A perceptive and timely article from ABC Australia to read on budget day in UK about the changing work/life balance (in oz) that has parallels for many western countries.

http://www.abc.net.au/news/stories/2008/03/12/2187168.htm


Mickjoebill

Binoculars
12th Mar 2008, 17:31
Well worth following up the responses to that article. It makes a nice change from the usual knee-jerk talkback radio crap that constitutes what passes for public opinion.

Nice link, mjb.

'Chuffer' Dandridge
12th Mar 2008, 18:16
I'm 'work to live' definitely at the moment. Once the girly has finished at uni, i'll leave my well paid job in the aviation industry and downsize, leaving the rat-race and the South East of England behind for an easier pace of life. Driving round the M25 each morning, mixing it with the feckwits who learnt to drive on Playstation is no fun.

Then sitting in an office, dealing with the various feckwits and senior managers who know jack about the subject is also depressing to say the least. Paying a whole lot more to this pi$$ poor 'Government' than they deserve, even though i have no choice is also depressing.

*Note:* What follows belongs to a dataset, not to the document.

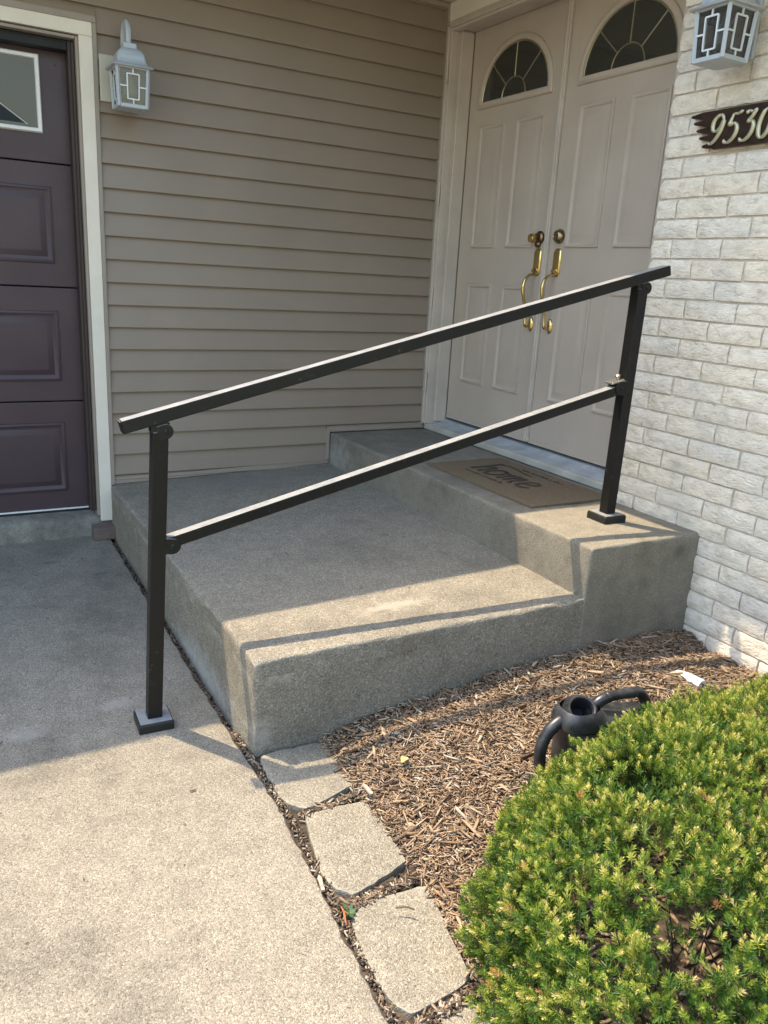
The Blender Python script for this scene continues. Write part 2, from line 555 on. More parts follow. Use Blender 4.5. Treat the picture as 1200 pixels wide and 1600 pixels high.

It's definitely the salary that keeps me here for now:{

Lance Murdoch
12th Mar 2008, 19:04
I work from home but also have to travel alot. My general rule is that I am prepared to work long hours Mon - Fri but come 5pm Friday I switch my phone off and it stays off until 8am Monday. As far as I am concerned weekends are sacred. I only work weekends if I really have to. I do travel at the weekends sometimes when I have to go abroad but I get the time back when I am ahem:suspect: report writing (usually up a mountain somewhere or at the flying club). One of the advantages of working from home.

ground_star
12th Mar 2008, 19:40
As a freelancer, well, kind of, who has also been the permie for a while at various times, it's an interesting view.

As a permie - you're there to make the company a profit. The directors put in minimal effort in the day to day operational bits & sit in their tower planning & playing bulls*hit bingo. You're a slave & nothing more. Oh & not to forget make the government a profit.

As a freelancer - you're there to make yourself a profit & you're your own boss, for the most part. You work for your own company & are providing a service B2B. However, clients fail to realise you are your own company & may have your own working hours which dont suit theirs.

OK we're in an industry that never sleeps, but the area I look after really doesnt need babysitting - ok, some may argue differently if they use my systems but hey...

On a day to day basis I dont really NEED to be in the office, in fact, it would be better for all if I werent but the client insists I be there - I can do my job remotely with ease & would save the company alot of expense if I did.

I have adopted a policy of doing 9-5 & taking an hour for lunch - stuff what the "standard working hours" of the permies are. Yes, this means I charge the company for a lunch break but then, when you think about it, they're getting the value of a refreshed staff member who will work better & also covering the expense of having to arrange lunch.

Having been taken for a ride by many companies, used & spat out, I have decided it's time to value what I do & blow my own trumpet - nobody else will.

There is a culture in England, Scotland & Wales that working more hours makes you somehow a better person - wrong - quality is better than quantity surely? Look at the outputs & the quality of service in other countries, where people work less hours & spend more time resting & you will see what I mean.

Don't forget, work won't look after you when you have a cold, work won't hug you, work won't be there when you come home at night, work won't love you or give you a companion, work won't go out with you for the night to enjoy life, work isn't going to pick you up when you feel shite, work won't come to your funeral. Family & friends will do all of that & more.

Am I the only one who puts home first & work second?? Hope not!

galaxy flyer
12th Mar 2008, 21:46
If you love what you do-no question. Working makes getting up worthwhile, if you hate what you do--get out.